[Task statement] Up to and including the line that contains "conduit('ceiling_conduit', 'dark pipe", write out each line of the material from its first line, exactly.

[Provided data]
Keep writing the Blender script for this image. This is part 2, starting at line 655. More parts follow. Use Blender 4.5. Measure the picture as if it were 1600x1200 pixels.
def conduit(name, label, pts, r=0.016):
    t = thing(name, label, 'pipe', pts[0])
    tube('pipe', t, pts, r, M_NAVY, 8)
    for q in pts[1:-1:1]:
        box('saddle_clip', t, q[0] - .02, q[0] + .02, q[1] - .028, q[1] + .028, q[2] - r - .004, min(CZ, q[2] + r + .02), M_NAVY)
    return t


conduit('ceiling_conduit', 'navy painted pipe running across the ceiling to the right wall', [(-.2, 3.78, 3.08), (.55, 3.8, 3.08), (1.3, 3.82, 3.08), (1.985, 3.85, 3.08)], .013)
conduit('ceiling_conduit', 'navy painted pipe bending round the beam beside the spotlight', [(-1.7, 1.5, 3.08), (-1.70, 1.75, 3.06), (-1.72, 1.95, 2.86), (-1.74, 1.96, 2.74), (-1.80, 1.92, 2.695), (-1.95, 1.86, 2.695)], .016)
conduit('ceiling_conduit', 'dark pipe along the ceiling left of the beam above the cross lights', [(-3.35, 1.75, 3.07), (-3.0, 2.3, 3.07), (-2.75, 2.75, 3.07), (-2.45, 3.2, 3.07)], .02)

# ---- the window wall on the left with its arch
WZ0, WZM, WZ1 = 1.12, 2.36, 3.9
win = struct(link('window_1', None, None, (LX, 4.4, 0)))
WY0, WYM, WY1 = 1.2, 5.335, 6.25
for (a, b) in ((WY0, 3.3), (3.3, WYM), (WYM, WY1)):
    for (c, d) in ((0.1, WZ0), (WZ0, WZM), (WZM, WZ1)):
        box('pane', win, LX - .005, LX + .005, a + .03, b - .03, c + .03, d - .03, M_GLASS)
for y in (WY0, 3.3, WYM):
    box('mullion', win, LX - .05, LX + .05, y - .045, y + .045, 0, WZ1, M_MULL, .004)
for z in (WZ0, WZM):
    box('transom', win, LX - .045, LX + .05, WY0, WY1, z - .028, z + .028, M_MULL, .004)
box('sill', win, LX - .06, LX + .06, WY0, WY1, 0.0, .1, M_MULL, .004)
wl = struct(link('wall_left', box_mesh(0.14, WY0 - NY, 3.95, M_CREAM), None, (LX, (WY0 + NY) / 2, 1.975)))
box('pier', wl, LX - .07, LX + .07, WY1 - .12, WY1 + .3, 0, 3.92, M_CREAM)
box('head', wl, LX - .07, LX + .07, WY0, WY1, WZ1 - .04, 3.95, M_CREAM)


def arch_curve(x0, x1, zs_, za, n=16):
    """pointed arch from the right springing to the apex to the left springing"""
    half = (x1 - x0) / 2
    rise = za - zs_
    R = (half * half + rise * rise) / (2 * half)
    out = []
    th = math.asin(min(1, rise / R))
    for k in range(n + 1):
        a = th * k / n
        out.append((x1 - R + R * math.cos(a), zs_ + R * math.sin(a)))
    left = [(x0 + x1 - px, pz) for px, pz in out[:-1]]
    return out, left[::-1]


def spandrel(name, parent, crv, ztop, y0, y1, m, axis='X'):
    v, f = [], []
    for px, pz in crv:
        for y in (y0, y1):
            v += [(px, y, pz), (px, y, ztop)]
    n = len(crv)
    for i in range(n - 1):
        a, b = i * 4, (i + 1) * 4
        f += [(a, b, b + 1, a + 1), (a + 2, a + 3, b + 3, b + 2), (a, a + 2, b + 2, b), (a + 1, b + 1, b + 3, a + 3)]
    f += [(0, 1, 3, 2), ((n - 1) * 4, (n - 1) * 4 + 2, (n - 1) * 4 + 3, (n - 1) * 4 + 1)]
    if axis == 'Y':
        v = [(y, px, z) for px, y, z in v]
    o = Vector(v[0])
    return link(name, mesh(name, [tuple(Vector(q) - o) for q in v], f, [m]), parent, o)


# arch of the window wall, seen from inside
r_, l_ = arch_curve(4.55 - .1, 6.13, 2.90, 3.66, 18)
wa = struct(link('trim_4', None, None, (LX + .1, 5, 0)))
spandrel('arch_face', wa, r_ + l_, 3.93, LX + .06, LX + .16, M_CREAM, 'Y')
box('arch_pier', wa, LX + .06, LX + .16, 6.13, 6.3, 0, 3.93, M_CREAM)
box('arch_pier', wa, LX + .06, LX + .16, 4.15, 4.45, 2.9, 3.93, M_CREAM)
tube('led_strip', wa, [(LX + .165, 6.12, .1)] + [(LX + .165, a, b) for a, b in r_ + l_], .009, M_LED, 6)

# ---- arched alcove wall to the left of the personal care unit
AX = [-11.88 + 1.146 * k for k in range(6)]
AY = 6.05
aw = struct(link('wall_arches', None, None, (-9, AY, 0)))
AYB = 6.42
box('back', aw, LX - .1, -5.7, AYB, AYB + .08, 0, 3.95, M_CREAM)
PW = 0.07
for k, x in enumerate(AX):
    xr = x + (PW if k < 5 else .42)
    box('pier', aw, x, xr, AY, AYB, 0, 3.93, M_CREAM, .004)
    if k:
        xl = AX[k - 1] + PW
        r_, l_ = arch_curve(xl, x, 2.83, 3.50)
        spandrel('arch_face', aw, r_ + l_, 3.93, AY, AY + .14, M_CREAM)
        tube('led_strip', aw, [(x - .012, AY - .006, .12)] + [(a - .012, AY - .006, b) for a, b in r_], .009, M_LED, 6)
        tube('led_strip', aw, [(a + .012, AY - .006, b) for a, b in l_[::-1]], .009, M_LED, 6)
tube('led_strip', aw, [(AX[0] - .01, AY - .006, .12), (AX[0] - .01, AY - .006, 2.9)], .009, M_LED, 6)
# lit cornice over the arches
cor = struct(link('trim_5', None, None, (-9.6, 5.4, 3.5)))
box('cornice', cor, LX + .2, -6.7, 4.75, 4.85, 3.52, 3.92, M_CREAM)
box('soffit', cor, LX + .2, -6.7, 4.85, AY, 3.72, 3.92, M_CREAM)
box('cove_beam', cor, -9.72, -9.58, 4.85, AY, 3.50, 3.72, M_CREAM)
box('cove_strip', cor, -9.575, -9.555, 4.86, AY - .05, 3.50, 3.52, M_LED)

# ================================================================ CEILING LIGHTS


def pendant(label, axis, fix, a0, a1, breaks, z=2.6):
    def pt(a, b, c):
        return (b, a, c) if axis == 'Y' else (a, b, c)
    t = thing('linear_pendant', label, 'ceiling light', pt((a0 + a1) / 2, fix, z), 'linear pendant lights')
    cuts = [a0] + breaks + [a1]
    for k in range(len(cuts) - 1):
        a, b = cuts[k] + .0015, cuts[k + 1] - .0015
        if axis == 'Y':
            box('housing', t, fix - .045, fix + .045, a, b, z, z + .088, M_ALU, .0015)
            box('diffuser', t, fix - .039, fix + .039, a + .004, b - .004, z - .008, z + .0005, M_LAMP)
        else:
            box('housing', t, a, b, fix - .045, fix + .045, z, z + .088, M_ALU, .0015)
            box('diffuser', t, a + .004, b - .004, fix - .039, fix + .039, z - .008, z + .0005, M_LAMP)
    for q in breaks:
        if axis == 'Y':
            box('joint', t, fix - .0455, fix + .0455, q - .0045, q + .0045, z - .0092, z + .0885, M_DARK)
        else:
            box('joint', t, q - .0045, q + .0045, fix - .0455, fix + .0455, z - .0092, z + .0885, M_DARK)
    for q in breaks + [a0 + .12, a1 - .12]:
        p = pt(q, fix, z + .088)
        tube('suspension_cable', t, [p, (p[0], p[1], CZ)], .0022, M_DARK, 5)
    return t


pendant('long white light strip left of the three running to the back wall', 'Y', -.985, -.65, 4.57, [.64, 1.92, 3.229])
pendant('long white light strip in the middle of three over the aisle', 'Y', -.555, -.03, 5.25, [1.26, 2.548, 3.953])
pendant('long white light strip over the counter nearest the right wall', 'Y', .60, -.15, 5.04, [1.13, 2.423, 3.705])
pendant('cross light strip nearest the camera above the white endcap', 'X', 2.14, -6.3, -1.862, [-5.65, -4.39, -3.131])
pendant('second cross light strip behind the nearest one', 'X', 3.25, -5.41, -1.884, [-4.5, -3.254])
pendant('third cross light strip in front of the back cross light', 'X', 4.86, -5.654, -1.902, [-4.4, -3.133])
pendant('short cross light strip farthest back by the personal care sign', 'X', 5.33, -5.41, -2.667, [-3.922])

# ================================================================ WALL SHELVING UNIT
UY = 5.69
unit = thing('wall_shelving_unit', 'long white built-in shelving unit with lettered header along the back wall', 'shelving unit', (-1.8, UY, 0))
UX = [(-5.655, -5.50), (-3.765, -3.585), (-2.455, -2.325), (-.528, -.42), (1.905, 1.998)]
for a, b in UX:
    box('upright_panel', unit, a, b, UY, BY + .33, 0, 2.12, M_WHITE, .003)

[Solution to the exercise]
Keep writing the Blender script for this image. This is part 2, starting at line 655. More parts follow. Use Blender 4.5. Measure the picture as if it were 1600x1200 pixels.
def conduit(name, label, pts, r=0.016):
    t = thing(name, label, 'pipe', pts[0])
    tube('pipe', t, pts, r, M_NAVY, 8)
    for q in pts[1:-1:1]:
        box('saddle_clip', t, q[0] - .02, q[0] + .02, q[1] - .028, q[1] + .028, q[2] - r - .004, min(CZ, q[2] + r + .02), M_NAVY)
    return t


conduit('ceiling_conduit', 'navy painted pipe running across the ceiling to the right wall', [(-.2, 3.78, 3.08), (.55, 3.8, 3.08), (1.3, 3.82, 3.08), (1.985, 3.85, 3.08)], .013)
conduit('ceiling_conduit', 'navy painted pipe bending round the beam beside the spotlight', [(-1.7, 1.5, 3.08), (-1.70, 1.75, 3.06), (-1.72, 1.95, 2.86), (-1.74, 1.96, 2.74), (-1.80, 1.92, 2.695), (-1.95, 1.86, 2.695)], .016)
conduit('ceiling_conduit', 'dark pipe along the ceiling left of the beam above the cross lights', [(-3.35, 1.75, 3.07), (-3.0, 2.3, 3.07), (-2.75, 2.75, 3.07), (-2.45, 3.2, 3.07)], .02)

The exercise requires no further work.